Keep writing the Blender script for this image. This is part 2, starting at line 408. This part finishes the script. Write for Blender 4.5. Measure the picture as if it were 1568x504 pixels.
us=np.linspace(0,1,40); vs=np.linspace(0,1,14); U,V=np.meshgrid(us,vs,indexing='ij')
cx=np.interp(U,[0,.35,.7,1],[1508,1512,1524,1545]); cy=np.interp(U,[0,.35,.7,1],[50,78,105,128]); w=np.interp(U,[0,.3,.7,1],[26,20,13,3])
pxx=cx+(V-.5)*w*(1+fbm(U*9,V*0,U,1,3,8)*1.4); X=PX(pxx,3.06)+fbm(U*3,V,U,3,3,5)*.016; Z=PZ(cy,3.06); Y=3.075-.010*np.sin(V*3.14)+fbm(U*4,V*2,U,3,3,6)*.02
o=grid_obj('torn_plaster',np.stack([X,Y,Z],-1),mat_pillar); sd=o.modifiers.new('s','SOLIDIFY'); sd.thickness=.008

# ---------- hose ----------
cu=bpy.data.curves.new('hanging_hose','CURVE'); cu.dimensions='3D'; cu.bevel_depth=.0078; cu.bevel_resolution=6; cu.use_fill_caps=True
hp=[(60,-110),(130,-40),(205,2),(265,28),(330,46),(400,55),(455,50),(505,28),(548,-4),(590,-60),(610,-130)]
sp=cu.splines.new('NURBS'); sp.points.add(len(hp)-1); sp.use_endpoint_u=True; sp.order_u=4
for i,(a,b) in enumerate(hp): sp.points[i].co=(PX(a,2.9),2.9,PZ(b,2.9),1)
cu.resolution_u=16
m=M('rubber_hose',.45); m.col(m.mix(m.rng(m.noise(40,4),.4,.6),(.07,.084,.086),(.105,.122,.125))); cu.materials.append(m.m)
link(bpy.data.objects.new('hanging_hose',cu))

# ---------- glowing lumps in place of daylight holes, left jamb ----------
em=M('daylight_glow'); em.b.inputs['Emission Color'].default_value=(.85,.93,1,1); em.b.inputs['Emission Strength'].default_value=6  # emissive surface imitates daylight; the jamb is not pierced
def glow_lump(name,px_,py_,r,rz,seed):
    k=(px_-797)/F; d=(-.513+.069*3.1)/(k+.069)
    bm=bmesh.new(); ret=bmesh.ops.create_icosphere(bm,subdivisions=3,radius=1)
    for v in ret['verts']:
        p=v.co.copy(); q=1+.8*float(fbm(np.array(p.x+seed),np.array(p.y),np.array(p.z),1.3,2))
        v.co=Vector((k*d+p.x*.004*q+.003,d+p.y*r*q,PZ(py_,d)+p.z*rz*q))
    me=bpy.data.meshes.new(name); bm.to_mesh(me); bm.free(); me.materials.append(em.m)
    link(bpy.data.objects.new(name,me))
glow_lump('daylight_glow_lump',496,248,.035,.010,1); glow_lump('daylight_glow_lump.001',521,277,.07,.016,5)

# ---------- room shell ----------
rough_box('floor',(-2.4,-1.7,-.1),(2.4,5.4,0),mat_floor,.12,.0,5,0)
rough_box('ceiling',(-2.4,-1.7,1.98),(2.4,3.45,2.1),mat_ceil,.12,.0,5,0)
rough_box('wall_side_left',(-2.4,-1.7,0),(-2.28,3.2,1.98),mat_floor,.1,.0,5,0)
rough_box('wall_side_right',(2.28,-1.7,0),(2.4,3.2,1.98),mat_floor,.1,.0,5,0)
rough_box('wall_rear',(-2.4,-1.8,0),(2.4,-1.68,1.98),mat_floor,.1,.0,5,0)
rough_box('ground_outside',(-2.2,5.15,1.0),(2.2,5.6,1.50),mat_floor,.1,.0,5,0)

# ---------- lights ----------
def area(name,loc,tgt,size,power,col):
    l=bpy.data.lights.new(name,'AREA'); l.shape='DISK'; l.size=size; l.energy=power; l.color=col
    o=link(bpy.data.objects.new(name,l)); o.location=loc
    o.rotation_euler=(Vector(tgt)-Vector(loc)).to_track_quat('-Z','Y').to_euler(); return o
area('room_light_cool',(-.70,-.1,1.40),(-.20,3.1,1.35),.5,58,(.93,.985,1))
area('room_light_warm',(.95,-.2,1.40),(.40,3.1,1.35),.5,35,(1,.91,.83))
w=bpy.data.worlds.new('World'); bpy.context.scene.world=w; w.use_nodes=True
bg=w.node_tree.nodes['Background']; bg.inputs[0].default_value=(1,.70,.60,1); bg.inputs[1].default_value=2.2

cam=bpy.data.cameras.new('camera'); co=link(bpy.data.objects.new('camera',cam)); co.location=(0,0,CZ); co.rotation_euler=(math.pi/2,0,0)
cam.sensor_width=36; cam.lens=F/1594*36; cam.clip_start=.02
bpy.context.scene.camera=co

○ ○ ○ ○ ○ ○ ○

# Goal:
All of the data needs to be reproduced exactly, with no line missing.

# Written reply:
Keep writing the Blender script for this image. This is part 2, starting at line 408. This part finishes the script. Write for Blender 4.5. Measure the picture as if it were 1568x504 pixels.
us=np.linspace(0,1,40); vs=np.linspace(0,1,14); U,V=np.meshgrid(us,vs,indexing='ij')
cx=np.interp(U,[0,.35,.7,1],[1508,1512,1524,1545]); cy=np.interp(U,[0,.35,.7,1],[50,78,105,128]); w=np.interp(U,[0,.3,.7,1],[26,20,13,3])
pxx=cx+(V-.5)*w*(1+fbm(U*9,V*0,U,1,3,8)*1.4); X=PX(pxx,3.06)+fbm(U*3,V,U,3,3,5)*.016; Z=PZ(cy,3.06); Y=3.075-.010*np.sin(V*3.14)+fbm(U*4,V*2,U,3,3,6)*.02
o=grid_obj('torn_plaster',np.stack([X,Y,Z],-1),mat_pillar); sd=o.modifiers.new('s','SOLIDIFY'); sd.thickness=.008

# ---------- hose ----------
cu=bpy.data.curves.new('hanging_hose','CURVE'); cu.dimensions='3D'; cu.bevel_depth=.0078; cu.bevel_resolution=6; cu.use_fill_caps=True
hp=[(60,-110),(130,-40),(205,2),(265,28),(330,46),(400,55),(455,50),(505,28),(548,-4),(590,-60),(610,-130)]
sp=cu.splines.new('NURBS'); sp.points.add(len(hp)-1); sp.use_endpoint_u=True; sp.order_u=4
for i,(a,b) in enumerate(hp): sp.points[i].co=(PX(a,2.9),2.9,PZ(b,2.9),1)
cu.resolution_u=16
m=M('rubber_hose',.45); m.col(m.mix(m.rng(m.noise(40,4),.4,.6),(.07,.084,.086),(.105,.122,.125))); cu.materials.append(m.m)
link(bpy.data.objects.new('hanging_hose',cu))

# ---------- glowing lumps in place of daylight holes, left jamb ----------
em=M('daylight_glow'); em.b.inputs['Emission Color'].default_value=(.85,.93,1,1); em.b.inputs['Emission Strength'].default_value=6  # emissive surface imitates daylight; the jamb is not pierced
def glow_lump(name,px_,py_,r,rz,seed):
    k=(px_-797)/F; d=(-.513+.069*3.1)/(k+.069)
    bm=bmesh.new(); ret=bmesh.ops.create_icosphere(bm,subdivisions=3,radius=1)
    for v in ret['verts']:
        p=v.co.copy(); q=1+.8*float(fbm(np.array(p.x+seed),np.array(p.y),np.array(p.z),1.3,2))
        v.co=Vector((k*d+p.x*.004*q+.003,d+p.y*r*q,PZ(py_,d)+p.z*rz*q))
    me=bpy.data.meshes.new(name); bm.to_mesh(me); bm.free(); me.materials.append(em.m)
    link(bpy.data.objects.new(name,me))
glow_lump('daylight_glow_lump',496,248,.035,.010,1); glow_lump('daylight_glow_lump.001',521,277,.07,.016,5)

# ---------- room shell ----------
rough_box('floor',(-2.4,-1.7,-.1),(2.4,5.4,0),mat_floor,.12,.0,5,0)
rough_box('ceiling',(-2.4,-1.7,1.98),(2.4,3.45,2.1),mat_ceil,.12,.0,5,0)
rough_box('wall_side_left',(-2.4,-1.7,0),(-2.28,3.2,1.98),mat_floor,.1,.0,5,0)
rough_box('wall_side_right',(2.28,-1.7,0),(2.4,3.2,1.98),mat_floor,.1,.0,5,0)
rough_box('wall_rear',(-2.4,-1.8,0),(2.4,-1.68,1.98),mat_floor,.1,.0,5,0)
rough_box('ground_outside',(-2.2,5.15,1.0),(2.2,5.6,1.50),mat_floor,.1,.0,5,0)

# ---------- lights ----------
def area(name,loc,tgt,size,power,col):
    l=bpy.data.lights.new(name,'AREA'); l.shape='DISK'; l.size=size; l.energy=power; l.color=col
    o=link(bpy.data.objects.new(name,l)); o.location=loc
    o.rotation_euler=(Vector(tgt)-Vector(loc)).to_track_quat('-Z','Y').to_euler(); return o
area('room_light_cool',(-.70,-.1,1.40),(-.20,3.1,1.35),.5,58,(.93,.985,1))
area('room_light_warm',(.95,-.2,1.40),(.40,3.1,1.35),.5,35,(1,.91,.83))
w=bpy.data.worlds.new('World'); bpy.context.scene.world=w; w.use_nodes=True
bg=w.node_tree.nodes['Background']; bg.inputs[0].default_value=(1,.70,.60,1); bg.inputs[1].default_value=2.2

cam=bpy.data.cameras.new('camera'); co=link(bpy.data.objects.new('camera',cam)); co.location=(0,0,CZ); co.rotation_euler=(math.pi/2,0,0)
cam.sensor_width=36; cam.lens=F/1594*36; cam.clip_start=.02
bpy.context.scene.camera=co